## Task brief
Only the lines from the start up to and including the line containing "lab, 'backsplash', 'granite backsplash strips')" should be repeated, word for word.

## Dataset excerpt
⁂

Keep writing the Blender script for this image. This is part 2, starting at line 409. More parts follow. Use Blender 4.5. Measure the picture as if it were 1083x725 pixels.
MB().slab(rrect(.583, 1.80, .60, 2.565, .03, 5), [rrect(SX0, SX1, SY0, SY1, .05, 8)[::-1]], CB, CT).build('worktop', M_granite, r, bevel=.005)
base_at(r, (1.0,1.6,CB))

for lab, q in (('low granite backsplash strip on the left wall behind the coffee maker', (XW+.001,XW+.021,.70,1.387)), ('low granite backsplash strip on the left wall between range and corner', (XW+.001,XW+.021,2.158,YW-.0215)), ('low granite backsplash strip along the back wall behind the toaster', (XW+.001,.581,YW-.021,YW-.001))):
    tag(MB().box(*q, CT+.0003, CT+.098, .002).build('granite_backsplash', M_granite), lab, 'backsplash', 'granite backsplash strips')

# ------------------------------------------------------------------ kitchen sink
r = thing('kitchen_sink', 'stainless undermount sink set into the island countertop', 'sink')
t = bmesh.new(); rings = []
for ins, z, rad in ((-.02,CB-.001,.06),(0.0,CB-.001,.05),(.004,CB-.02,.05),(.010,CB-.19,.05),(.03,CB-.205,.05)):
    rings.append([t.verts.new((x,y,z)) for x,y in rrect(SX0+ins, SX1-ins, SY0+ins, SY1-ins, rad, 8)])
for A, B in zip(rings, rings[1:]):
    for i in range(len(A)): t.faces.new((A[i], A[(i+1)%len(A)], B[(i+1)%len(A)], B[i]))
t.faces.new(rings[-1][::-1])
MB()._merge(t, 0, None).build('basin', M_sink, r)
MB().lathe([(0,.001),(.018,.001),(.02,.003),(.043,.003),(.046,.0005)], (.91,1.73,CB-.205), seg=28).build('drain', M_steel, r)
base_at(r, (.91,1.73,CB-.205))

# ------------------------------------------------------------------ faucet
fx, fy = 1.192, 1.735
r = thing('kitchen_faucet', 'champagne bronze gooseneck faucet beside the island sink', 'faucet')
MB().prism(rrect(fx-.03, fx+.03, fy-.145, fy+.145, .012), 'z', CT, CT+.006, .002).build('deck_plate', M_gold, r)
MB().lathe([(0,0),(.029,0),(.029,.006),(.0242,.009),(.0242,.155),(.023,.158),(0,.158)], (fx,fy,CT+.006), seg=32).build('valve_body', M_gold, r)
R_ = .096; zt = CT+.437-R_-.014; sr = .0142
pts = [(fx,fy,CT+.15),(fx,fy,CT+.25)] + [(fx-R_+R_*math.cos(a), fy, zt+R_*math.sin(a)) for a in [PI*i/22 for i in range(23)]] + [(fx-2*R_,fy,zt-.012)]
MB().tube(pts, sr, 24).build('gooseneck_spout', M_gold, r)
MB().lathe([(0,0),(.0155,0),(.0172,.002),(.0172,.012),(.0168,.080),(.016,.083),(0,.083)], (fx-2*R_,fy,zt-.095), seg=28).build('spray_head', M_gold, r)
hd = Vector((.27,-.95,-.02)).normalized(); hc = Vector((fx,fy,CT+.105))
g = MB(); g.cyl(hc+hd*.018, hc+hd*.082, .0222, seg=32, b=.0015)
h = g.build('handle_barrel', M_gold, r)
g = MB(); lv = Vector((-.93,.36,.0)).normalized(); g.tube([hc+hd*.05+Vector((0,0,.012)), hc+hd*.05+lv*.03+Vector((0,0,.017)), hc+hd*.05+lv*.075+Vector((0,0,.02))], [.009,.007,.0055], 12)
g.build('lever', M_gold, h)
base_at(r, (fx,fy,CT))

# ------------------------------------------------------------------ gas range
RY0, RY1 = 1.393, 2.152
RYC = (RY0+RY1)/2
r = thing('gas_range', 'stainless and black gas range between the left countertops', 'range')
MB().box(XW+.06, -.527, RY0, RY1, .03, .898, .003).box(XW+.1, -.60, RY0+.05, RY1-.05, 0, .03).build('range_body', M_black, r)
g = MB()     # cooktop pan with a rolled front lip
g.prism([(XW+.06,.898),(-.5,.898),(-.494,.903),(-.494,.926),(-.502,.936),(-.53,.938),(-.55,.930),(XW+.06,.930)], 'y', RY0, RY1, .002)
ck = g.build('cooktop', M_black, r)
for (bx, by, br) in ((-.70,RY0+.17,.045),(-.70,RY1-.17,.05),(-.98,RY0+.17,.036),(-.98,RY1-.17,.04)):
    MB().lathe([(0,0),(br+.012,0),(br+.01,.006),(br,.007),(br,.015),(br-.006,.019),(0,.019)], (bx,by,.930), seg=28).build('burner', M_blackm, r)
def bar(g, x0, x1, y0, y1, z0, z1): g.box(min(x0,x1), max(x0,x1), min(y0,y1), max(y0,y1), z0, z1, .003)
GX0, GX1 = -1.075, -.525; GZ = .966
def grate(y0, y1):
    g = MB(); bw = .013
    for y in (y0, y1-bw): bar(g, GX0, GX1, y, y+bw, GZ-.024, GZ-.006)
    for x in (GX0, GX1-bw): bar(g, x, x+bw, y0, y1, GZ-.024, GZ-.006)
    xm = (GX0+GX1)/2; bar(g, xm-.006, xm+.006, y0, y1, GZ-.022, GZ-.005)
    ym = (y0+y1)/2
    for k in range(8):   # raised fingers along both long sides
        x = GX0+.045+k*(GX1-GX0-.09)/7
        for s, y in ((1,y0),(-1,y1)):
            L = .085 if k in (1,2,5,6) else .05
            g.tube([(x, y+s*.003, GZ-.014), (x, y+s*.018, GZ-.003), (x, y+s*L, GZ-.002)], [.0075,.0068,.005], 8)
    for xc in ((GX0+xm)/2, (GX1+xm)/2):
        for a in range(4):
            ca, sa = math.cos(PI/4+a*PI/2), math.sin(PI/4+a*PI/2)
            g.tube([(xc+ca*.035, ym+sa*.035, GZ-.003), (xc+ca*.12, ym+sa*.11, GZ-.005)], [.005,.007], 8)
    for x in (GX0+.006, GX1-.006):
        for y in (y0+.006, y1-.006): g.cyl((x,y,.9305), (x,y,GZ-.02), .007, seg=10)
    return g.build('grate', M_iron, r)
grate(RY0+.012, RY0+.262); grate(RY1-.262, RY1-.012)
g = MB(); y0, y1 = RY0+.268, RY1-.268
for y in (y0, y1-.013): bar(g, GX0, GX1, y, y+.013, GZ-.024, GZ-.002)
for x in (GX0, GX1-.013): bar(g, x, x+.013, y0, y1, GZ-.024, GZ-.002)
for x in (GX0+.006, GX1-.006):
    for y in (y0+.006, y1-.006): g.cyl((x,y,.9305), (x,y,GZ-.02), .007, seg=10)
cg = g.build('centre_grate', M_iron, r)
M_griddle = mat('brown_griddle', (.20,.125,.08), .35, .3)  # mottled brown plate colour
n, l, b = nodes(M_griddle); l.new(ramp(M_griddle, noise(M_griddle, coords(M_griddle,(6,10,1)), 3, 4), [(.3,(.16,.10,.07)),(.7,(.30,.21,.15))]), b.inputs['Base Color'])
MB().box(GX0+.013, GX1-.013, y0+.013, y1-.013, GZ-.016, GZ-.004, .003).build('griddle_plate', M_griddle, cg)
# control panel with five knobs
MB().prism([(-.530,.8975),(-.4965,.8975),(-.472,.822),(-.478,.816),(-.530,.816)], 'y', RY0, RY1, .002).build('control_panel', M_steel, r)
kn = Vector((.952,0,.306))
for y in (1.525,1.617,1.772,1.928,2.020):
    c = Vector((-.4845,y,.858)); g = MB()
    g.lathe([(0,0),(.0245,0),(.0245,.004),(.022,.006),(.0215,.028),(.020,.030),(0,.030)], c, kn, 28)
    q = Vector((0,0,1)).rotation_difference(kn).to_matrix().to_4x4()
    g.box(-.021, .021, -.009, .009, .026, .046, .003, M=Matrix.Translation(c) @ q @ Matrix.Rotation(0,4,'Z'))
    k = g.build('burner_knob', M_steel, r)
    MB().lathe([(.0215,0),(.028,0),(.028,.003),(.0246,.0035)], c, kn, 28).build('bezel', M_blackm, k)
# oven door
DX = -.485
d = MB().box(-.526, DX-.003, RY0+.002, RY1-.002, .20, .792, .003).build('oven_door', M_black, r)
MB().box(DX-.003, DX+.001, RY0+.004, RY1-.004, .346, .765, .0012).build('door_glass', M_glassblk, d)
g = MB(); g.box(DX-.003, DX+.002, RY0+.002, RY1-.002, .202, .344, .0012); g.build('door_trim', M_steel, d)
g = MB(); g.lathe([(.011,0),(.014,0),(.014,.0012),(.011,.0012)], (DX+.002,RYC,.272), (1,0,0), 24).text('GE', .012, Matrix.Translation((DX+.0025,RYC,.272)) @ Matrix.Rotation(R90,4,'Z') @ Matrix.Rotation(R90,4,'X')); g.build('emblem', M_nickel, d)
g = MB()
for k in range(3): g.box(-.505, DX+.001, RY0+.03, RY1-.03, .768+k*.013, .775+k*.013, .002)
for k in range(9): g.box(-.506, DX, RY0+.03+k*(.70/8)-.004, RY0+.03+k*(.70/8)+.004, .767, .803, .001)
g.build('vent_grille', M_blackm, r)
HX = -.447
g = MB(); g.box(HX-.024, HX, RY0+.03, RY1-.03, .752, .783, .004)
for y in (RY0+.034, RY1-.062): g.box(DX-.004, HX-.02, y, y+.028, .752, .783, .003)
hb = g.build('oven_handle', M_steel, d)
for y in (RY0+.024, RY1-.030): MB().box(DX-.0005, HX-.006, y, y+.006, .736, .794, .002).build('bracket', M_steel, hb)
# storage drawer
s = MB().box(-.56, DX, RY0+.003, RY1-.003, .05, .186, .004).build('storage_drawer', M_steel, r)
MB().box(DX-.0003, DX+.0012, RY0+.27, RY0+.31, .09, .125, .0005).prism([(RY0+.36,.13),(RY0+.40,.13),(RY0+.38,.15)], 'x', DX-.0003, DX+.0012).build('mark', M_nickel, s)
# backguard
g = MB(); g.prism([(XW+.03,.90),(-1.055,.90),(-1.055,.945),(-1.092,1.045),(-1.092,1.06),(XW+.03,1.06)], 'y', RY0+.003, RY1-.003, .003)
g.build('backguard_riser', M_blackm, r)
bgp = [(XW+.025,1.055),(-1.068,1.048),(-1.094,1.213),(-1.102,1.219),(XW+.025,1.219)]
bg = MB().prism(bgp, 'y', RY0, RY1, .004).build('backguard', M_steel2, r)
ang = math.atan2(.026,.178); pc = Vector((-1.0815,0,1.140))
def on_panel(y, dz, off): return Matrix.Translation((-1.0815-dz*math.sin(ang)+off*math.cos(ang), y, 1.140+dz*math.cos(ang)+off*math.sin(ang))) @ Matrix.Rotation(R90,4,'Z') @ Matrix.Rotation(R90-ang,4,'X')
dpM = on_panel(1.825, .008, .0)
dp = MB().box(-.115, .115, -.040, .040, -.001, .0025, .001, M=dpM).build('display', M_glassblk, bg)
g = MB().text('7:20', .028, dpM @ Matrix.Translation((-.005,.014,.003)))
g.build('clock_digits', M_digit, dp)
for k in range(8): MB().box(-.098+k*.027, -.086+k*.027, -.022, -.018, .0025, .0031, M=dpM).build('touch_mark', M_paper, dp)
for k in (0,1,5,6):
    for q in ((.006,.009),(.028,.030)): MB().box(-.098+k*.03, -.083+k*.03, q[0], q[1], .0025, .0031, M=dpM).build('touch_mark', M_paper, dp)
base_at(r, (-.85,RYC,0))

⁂

## Response
Keep writing the Blender script for this image. This is part 2, starting at line 409. More parts follow. Use Blender 4.5. Measure the picture as if it were 1083x725 pixels.
MB().slab(rrect(.583, 1.80, .60, 2.565, .03, 5), [rrect(SX0, SX1, SY0, SY1, .05, 8)[::-1]], CB, CT).build('worktop', M_granite, r, bevel=.005)
base_at(r, (1.0,1.6,CB))

for lab, q in (('low granite backsplash strip on the left wall behind the coffee maker', (XW+.001,XW+.021,.70,1.387)), ('low granite backsplash strip on the left wall between range and corner', (XW+.001,XW+.021,2.158,YW-.0215)), ('low granite backsplash strip along the back wall behind the toaster', (XW+.001,.581,YW-.021,YW-.001))):
    tag(MB().box(*q, CT+.0003, CT+.098, .002).build('granite_backsplash', M_granite), lab, 'backsplash', 'granite backsplash strips')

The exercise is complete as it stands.